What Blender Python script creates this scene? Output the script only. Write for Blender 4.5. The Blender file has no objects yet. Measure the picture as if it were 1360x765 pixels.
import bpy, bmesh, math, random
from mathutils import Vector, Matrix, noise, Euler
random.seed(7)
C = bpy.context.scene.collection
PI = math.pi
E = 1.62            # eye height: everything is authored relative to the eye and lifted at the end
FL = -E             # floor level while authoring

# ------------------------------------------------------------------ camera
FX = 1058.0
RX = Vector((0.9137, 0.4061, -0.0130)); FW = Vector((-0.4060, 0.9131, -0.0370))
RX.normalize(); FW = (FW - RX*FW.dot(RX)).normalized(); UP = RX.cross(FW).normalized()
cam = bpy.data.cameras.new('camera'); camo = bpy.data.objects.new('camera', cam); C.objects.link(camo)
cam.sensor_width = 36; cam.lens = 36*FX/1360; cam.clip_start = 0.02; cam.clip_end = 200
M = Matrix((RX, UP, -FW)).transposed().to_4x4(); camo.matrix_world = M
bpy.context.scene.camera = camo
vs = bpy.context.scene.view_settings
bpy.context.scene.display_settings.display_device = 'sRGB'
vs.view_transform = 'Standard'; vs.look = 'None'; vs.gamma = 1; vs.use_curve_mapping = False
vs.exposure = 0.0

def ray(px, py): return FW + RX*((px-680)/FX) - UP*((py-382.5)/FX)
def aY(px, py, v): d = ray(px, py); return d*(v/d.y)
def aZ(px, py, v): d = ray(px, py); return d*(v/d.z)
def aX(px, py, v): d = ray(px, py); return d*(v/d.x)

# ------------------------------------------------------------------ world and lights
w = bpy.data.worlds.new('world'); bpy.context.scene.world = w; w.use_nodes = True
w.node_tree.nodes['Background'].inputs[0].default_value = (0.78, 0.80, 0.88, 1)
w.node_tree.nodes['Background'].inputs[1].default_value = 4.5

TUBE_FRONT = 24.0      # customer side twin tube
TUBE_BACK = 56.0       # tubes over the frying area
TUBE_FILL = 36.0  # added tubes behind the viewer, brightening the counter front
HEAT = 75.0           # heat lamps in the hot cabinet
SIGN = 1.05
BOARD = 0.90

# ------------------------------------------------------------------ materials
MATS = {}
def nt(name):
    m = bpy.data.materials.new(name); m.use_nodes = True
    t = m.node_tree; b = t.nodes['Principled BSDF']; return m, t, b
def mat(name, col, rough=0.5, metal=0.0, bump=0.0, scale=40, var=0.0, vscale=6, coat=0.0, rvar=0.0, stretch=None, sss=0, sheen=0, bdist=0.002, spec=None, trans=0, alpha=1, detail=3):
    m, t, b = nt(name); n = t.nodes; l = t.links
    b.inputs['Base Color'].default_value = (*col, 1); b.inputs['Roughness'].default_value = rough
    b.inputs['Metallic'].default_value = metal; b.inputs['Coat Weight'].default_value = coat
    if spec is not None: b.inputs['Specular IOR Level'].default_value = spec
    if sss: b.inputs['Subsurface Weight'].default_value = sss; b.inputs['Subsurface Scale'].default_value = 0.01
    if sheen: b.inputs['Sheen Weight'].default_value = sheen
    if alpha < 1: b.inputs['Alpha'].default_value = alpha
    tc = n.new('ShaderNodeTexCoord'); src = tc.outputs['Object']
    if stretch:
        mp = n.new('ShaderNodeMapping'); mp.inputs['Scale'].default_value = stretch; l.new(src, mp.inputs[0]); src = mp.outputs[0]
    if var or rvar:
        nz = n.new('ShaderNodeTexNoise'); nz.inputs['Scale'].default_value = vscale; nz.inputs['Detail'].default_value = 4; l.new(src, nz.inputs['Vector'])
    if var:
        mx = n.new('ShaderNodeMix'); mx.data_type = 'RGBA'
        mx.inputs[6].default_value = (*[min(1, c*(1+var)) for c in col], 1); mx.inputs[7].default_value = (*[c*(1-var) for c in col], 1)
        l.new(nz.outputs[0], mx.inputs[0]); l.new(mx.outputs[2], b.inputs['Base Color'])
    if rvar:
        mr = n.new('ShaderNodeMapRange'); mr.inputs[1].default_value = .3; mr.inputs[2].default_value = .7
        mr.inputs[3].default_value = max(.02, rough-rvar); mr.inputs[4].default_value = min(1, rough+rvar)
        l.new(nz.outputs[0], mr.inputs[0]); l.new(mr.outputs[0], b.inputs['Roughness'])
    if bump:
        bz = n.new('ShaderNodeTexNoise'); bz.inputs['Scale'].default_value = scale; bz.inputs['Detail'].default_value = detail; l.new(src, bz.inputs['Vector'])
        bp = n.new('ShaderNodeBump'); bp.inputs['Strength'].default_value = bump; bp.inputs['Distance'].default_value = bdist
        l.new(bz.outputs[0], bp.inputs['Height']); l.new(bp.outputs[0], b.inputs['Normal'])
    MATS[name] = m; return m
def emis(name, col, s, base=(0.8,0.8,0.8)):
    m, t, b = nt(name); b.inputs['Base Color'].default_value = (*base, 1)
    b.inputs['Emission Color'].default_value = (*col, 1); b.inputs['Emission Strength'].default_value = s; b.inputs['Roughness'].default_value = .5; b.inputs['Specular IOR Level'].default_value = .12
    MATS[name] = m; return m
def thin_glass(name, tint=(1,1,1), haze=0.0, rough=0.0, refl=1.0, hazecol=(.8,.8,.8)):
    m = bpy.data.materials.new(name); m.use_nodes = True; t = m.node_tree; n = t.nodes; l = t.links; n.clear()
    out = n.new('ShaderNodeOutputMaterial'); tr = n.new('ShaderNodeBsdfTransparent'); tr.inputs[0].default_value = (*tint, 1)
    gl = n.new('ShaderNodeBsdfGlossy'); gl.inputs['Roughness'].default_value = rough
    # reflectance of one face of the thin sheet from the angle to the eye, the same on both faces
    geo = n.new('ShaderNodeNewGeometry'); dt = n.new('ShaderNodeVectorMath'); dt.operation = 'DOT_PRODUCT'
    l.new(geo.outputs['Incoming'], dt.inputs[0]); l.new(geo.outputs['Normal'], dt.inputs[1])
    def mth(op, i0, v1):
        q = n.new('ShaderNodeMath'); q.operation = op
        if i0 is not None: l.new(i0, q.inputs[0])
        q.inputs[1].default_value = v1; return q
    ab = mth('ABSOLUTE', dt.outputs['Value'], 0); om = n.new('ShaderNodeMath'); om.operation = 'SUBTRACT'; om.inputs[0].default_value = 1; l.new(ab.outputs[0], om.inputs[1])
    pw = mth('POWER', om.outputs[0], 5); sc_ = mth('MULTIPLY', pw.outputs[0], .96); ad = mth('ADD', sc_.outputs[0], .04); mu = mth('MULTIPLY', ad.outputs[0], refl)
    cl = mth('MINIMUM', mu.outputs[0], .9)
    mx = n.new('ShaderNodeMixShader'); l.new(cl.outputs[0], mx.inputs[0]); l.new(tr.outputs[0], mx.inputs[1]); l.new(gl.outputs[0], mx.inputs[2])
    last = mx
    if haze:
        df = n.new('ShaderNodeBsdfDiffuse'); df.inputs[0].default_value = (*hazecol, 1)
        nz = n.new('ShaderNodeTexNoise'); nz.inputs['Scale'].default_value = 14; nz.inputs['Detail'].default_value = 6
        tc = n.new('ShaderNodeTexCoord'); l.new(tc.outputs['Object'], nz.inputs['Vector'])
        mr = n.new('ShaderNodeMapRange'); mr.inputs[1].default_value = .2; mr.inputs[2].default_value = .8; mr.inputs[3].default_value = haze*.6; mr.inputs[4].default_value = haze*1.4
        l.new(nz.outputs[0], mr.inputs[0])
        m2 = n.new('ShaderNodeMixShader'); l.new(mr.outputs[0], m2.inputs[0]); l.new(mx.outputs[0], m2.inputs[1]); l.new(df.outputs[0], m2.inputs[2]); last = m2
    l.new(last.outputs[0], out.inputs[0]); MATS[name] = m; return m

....

Each line of the listing above should be output exactly.

What Blender Python script creates this scene? Output the script only. Write for Blender 4.5. The Blender file has no objects yet. Measure the picture as if it were 1360x765 pixels.
import bpy, bmesh, math, random
from mathutils import Vector, Matrix, noise, Euler
random.seed(7)
C = bpy.context.scene.collection
PI = math.pi
E = 1.62            # eye height: everything is authored relative to the eye and lifted at the end
FL = -E             # floor level while authoring

# ------------------------------------------------------------------ camera
FX = 1058.0
RX = Vector((0.9137, 0.4061, -0.0130)); FW = Vector((-0.4060, 0.9131, -0.0370))
RX.normalize(); FW = (FW - RX*FW.dot(RX)).normalized(); UP = RX.cross(FW).normalized()
cam = bpy.data.cameras.new('camera'); camo = bpy.data.objects.new('camera', cam); C.objects.link(camo)
cam.sensor_width = 36; cam.lens = 36*FX/1360; cam.clip_start = 0.02; cam.clip_end = 200
M = Matrix((RX, UP, -FW)).transposed().to_4x4(); camo.matrix_world = M
bpy.context.scene.camera = camo
vs = bpy.context.scene.view_settings
bpy.context.scene.display_settings.display_device = 'sRGB'
vs.view_transform = 'Standard'; vs.look = 'None'; vs.gamma = 1; vs.use_curve_mapping = False
vs.exposure = 0.0

def ray(px, py): return FW + RX*((px-680)/FX) - UP*((py-382.5)/FX)
def aY(px, py, v): d = ray(px, py); return d*(v/d.y)
def aZ(px, py, v): d = ray(px, py); return d*(v/d.z)
def aX(px, py, v): d = ray(px, py); return d*(v/d.x)

# ------------------------------------------------------------------ world and lights
w = bpy.data.worlds.new('world'); bpy.context.scene.world = w; w.use_nodes = True
w.node_tree.nodes['Background'].inputs[0].default_value = (0.78, 0.80, 0.88, 1)
w.node_tree.nodes['Background'].inputs[1].default_value = 4.5

TUBE_FRONT = 24.0      # customer side twin tube
TUBE_BACK = 56.0       # tubes over the frying area
TUBE_FILL = 36.0  # added tubes behind the viewer, brightening the counter front
HEAT = 75.0           # heat lamps in the hot cabinet
SIGN = 1.05
BOARD = 0.90

# ------------------------------------------------------------------ materials
MATS = {}
def nt(name):
    m = bpy.data.materials.new(name); m.use_nodes = True
    t = m.node_tree; b = t.nodes['Principled BSDF']; return m, t, b
def mat(name, col, rough=0.5, metal=0.0, bump=0.0, scale=40, var=0.0, vscale=6, coat=0.0, rvar=0.0, stretch=None, sss=0, sheen=0, bdist=0.002, spec=None, trans=0, alpha=1, detail=3):
    m, t, b = nt(name); n = t.nodes; l = t.links
    b.inputs['Base Color'].default_value = (*col, 1); b.inputs['Roughness'].default_value = rough
    b.inputs['Metallic'].default_value = metal; b.inputs['Coat Weight'].default_value = coat
    if spec is not None: b.inputs['Specular IOR Level'].default_value = spec
    if sss: b.inputs['Subsurface Weight'].default_value = sss; b.inputs['Subsurface Scale'].default_value = 0.01
    if sheen: b.inputs['Sheen Weight'].default_value = sheen
    if alpha < 1: b.inputs['Alpha'].default_value = alpha
    tc = n.new('ShaderNodeTexCoord'); src = tc.outputs['Object']
    if stretch:
        mp = n.new('ShaderNodeMapping'); mp.inputs['Scale'].default_value = stretch; l.new(src, mp.inputs[0]); src = mp.outputs[0]
    if var or rvar:
        nz = n.new('ShaderNodeTexNoise'); nz.inputs['Scale'].default_value = vscale; nz.inputs['Detail'].default_value = 4; l.new(src, nz.inputs['Vector'])
    if var:
        mx = n.new('ShaderNodeMix'); mx.data_type = 'RGBA'
        mx.inputs[6].default_value = (*[min(1, c*(1+var)) for c in col], 1); mx.inputs[7].default_value = (*[c*(1-var) for c in col], 1)
        l.new(nz.outputs[0], mx.inputs[0]); l.new(mx.outputs[2], b.inputs['Base Color'])
    if rvar:
        mr = n.new('ShaderNodeMapRange'); mr.inputs[1].default_value = .3; mr.inputs[2].default_value = .7
        mr.inputs[3].default_value = max(.02, rough-rvar); mr.inputs[4].default_value = min(1, rough+rvar)
        l.new(nz.outputs[0], mr.inputs[0]); l.new(mr.outputs[0], b.inputs['Roughness'])
    if bump:
        bz = n.new('ShaderNodeTexNoise'); bz.inputs['Scale'].default_value = scale; bz.inputs['Detail'].default_value = detail; l.new(src, bz.inputs['Vector'])
        bp = n.new('ShaderNodeBump'); bp.inputs['Strength'].default_value = bump; bp.inputs['Distance'].default_value = bdist
        l.new(bz.outputs[0], bp.inputs['Height']); l.new(bp.outputs[0], b.inputs['Normal'])
    MATS[name] = m; return m
def emis(name, col, s, base=(0.8,0.8,0.8)):
    m, t, b = nt(name); b.inputs['Base Color'].default_value = (*base, 1)
    b.inputs['Emission Color'].default_value = (*col, 1); b.inputs['Emission Strength'].default_value = s; b.inputs['Roughness'].default_value = .5; b.inputs['Specular IOR Level'].default_value = .12
    MATS[name] = m; return m
def thin_glass(name, tint=(1,1,1), haze=0.0, rough=0.0, refl=1.0, hazecol=(.8,.8,.8)):
    m = bpy.data.materials.new(name); m.use_nodes = True; t = m.node_tree; n = t.nodes; l = t.links; n.clear()
    out = n.new('ShaderNodeOutputMaterial'); tr = n.new('ShaderNodeBsdfTransparent'); tr.inputs[0].default_value = (*tint, 1)
    gl = n.new('ShaderNodeBsdfGlossy'); gl.inputs['Roughness'].default_value = rough
    # reflectance of one face of the thin sheet from the angle to the eye, the same on both faces
    geo = n.new('ShaderNodeNewGeometry'); dt = n.new('ShaderNodeVectorMath'); dt.operation = 'DOT_PRODUCT'
    l.new(geo.outputs['Incoming'], dt.inputs[0]); l.new(geo.outputs['Normal'], dt.inputs[1])
    def mth(op, i0, v1):
        q = n.new('ShaderNodeMath'); q.operation = op
        if i0 is not None: l.new(i0, q.inputs[0])
        q.inputs[1].default_value = v1; return q
    ab = mth('ABSOLUTE', dt.outputs['Value'], 0); om = n.new('ShaderNodeMath'); om.operation = 'SUBTRACT'; om.inputs[0].default_value = 1; l.new(ab.outputs[0], om.inputs[1])
    pw = mth('POWER', om.outputs[0], 5); sc_ = mth('MULTIPLY', pw.outputs[0], .96); ad = mth('ADD', sc_.outputs[0], .04); mu = mth('MULTIPLY', ad.outputs[0], refl)
    cl = mth('MINIMUM', mu.outputs[0], .9)
    mx = n.new('ShaderNodeMixShader'); l.new(cl.outputs[0], mx.inputs[0]); l.new(tr.outputs[0], mx.inputs[1]); l.new(gl.outputs[0], mx.inputs[2])
    last = mx
    if haze:
        df = n.new('ShaderNodeBsdfDiffuse'); df.inputs[0].default_value = (*hazecol, 1)
        nz = n.new('ShaderNodeTexNoise'); nz.inputs['Scale'].default_value = 14; nz.inputs['Detail'].default_value = 6
        tc = n.new('ShaderNodeTexCoord'); l.new(tc.outputs['Object'], nz.inputs['Vector'])
        mr = n.new('ShaderNodeMapRange'); mr.inputs[1].default_value = .2; mr.inputs[2].default_value = .8; mr.inputs[3].default_value = haze*.6; mr.inputs[4].default_value = haze*1.4
        l.new(nz.outputs[0], mr.inputs[0])
        m2 = n.new('ShaderNodeMixShader'); l.new(mr.outputs[0], m2.inputs[0]); l.new(mx.outputs[0], m2.inputs[1]); l.new(df.outputs[0], m2.inputs[2]); last = m2
    l.new(last.outputs[0], out.inputs[0]); MATS[name] = m; return m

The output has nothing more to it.